## Dataset content
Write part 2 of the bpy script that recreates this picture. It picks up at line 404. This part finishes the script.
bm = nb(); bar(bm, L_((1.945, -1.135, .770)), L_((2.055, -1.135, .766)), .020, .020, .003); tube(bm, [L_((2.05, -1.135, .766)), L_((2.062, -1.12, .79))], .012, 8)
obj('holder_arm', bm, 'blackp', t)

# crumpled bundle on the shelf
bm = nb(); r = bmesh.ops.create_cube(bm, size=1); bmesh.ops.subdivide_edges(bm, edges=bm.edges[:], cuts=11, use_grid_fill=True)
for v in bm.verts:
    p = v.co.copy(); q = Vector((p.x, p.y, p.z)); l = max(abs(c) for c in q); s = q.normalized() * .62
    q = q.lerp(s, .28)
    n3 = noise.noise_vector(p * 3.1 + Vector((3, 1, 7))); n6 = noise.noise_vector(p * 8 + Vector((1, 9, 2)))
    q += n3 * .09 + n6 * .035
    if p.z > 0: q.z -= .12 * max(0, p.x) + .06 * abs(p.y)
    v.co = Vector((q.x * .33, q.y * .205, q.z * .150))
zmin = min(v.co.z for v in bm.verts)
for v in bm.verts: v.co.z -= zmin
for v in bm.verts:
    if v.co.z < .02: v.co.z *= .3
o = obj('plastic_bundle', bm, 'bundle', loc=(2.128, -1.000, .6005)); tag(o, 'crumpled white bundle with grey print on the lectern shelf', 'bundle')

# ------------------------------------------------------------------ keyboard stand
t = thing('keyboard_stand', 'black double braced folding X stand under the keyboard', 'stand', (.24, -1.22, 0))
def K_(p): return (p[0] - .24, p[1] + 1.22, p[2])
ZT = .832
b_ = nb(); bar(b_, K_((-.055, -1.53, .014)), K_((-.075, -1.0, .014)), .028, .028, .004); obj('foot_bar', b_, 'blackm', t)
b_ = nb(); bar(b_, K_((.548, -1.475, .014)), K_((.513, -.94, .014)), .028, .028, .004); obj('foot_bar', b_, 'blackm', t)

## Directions
Make an exact copy of the listing, including every line.

## Complete response
Write part 2 of the bpy script that recreates this picture. It picks up at line 404. This part finishes the script.
bm = nb(); bar(bm, L_((1.945, -1.135, .770)), L_((2.055, -1.135, .766)), .020, .020, .003); tube(bm, [L_((2.05, -1.135, .766)), L_((2.062, -1.12, .79))], .012, 8)
obj('holder_arm', bm, 'blackp', t)

# crumpled bundle on the shelf
bm = nb(); r = bmesh.ops.create_cube(bm, size=1); bmesh.ops.subdivide_edges(bm, edges=bm.edges[:], cuts=11, use_grid_fill=True)
for v in bm.verts:
    p = v.co.copy(); q = Vector((p.x, p.y, p.z)); l = max(abs(c) for c in q); s = q.normalized() * .62
    q = q.lerp(s, .28)
    n3 = noise.noise_vector(p * 3.1 + Vector((3, 1, 7))); n6 = noise.noise_vector(p * 8 + Vector((1, 9, 2)))
    q += n3 * .09 + n6 * .035
    if p.z > 0: q.z -= .12 * max(0, p.x) + .06 * abs(p.y)
    v.co = Vector((q.x * .33, q.y * .205, q.z * .150))
zmin = min(v.co.z for v in bm.verts)
for v in bm.verts: v.co.z -= zmin
for v in bm.verts:
    if v.co.z < .02: v.co.z *= .3
o = obj('plastic_bundle', bm, 'bundle', loc=(2.128, -1.000, .6005)); tag(o, 'crumpled white bundle with grey print on the lectern shelf', 'bundle')

# ------------------------------------------------------------------ keyboard stand
t = thing('keyboard_stand', 'black double braced folding X stand under the keyboard', 'stand', (.24, -1.22, 0))
def K_(p): return (p[0] - .24, p[1] + 1.22, p[2])
ZT = .832
b_ = nb(); bar(b_, K_((-.055, -1.53, .014)), K_((-.075, -1.0, .014)), .028, .028, .004); obj('foot_bar', b_, 'blackm', t)
b_ = nb(); bar(b_, K_((.548, -1.475, .014)), K_((.513, -.94, .014)), .028, .028, .004); obj('foot_bar', b_, 'blackm', t)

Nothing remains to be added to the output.